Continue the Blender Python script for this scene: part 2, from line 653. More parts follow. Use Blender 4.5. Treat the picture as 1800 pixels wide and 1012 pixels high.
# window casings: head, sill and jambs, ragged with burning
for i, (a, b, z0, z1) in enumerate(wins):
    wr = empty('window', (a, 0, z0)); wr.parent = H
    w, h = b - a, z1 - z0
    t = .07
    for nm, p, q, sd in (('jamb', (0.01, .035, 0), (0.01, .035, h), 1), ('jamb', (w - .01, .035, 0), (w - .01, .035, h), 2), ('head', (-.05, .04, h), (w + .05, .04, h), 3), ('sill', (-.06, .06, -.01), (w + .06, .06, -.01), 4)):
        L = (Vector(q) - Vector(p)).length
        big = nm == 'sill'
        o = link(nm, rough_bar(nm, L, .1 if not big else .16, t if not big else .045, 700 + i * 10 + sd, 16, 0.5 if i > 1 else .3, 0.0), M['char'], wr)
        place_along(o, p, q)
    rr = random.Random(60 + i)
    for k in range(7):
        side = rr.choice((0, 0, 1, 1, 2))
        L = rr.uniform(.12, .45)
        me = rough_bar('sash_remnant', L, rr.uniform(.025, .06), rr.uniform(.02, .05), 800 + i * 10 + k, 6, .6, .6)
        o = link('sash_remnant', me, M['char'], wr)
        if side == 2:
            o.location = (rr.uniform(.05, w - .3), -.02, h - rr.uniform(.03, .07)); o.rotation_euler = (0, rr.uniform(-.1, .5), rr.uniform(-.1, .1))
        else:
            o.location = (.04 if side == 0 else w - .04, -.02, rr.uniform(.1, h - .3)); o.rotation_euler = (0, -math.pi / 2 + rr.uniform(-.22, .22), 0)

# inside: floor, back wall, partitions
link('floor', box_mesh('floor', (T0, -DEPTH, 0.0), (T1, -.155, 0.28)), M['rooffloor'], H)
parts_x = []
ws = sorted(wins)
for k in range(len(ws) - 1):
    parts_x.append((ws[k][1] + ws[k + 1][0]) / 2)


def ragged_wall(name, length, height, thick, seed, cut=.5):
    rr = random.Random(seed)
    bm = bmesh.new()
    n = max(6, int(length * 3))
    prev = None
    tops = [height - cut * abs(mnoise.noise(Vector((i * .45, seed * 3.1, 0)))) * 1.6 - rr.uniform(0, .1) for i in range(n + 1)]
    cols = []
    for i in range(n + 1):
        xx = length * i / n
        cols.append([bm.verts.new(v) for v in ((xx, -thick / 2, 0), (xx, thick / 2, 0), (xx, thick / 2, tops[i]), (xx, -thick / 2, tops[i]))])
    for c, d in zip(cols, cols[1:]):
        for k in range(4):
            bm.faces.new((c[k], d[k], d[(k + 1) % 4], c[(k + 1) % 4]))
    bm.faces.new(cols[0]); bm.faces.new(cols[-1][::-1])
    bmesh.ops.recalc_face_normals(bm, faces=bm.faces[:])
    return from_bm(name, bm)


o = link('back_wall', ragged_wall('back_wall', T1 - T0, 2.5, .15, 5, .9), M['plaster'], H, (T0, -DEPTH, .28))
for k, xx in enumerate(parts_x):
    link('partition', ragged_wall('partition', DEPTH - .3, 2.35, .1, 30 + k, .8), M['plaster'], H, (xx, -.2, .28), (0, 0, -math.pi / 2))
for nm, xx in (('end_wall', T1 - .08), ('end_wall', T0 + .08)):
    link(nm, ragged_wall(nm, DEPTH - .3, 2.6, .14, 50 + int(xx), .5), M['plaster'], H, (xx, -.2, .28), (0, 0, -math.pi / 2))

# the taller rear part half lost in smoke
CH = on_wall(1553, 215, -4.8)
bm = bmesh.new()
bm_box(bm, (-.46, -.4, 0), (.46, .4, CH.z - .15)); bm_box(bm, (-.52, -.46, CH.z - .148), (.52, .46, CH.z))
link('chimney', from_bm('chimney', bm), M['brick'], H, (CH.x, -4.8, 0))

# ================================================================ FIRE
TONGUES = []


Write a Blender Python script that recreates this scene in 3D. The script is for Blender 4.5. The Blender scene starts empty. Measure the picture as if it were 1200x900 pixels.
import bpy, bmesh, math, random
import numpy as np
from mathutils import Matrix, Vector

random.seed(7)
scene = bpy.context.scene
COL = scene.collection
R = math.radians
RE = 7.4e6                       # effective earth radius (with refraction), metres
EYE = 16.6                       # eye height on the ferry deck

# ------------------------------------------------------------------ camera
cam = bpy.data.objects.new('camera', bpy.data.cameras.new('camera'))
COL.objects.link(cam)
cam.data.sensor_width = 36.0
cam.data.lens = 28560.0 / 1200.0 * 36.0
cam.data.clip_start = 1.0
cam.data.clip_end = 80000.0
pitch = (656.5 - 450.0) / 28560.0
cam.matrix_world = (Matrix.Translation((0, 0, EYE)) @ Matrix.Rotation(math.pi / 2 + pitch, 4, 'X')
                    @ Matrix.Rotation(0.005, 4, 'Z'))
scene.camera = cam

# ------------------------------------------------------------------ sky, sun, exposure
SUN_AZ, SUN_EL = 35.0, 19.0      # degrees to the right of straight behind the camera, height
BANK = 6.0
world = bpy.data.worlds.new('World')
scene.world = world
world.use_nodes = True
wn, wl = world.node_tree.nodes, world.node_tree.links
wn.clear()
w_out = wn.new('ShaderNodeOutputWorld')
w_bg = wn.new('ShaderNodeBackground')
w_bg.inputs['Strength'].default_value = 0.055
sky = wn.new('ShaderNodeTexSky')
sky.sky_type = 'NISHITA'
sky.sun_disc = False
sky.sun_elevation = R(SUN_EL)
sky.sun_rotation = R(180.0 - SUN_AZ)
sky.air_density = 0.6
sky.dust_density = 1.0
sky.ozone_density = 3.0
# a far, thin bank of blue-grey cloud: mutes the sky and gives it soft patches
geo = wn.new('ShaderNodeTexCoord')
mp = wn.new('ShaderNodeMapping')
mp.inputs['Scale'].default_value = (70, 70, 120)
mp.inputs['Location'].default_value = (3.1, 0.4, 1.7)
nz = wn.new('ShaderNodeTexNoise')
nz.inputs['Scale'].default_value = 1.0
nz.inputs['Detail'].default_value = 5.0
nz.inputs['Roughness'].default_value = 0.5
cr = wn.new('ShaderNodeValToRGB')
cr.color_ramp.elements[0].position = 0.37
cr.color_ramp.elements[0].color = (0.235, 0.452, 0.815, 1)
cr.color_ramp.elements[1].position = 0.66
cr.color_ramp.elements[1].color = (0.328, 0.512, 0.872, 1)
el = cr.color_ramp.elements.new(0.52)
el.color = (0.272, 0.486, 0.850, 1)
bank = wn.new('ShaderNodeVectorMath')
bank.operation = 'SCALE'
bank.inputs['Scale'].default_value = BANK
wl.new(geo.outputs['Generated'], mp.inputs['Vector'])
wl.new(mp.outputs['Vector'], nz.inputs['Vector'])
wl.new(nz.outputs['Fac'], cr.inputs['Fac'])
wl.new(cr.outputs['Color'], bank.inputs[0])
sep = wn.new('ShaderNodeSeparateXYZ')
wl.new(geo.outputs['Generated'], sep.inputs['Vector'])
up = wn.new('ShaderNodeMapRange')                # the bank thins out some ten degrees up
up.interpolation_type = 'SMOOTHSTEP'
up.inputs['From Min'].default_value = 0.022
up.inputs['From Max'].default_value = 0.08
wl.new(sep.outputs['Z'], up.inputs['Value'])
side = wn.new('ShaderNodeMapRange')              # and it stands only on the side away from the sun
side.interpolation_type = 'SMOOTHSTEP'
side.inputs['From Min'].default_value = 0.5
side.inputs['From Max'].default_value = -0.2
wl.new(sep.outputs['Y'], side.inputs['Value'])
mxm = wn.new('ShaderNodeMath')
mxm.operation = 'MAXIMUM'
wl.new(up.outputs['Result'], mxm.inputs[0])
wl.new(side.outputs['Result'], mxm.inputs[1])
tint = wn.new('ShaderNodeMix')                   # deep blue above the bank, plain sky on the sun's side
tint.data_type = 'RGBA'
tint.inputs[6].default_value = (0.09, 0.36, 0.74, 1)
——
§ **Aim of the exercise**
Quote nothing but the lines that run from the line containing "Write a Blender" through the line containing "the ferry deck", keeping both of them word for word.

§ **Written reply**
Write a Blender Python script that recreates this scene in 3D. The script is for Blender 4.5. The Blender scene starts empty. Measure the picture as if it were 1200x900 pixels.
import bpy, bmesh, math, random
import numpy as np
from mathutils import Matrix, Vector

random.seed(7)
scene = bpy.context.scene
COL = scene.collection
R = math.radians
RE = 7.4e6                       # effective earth radius (with refraction), metres
EYE = 16.6                       # eye height on the ferry deck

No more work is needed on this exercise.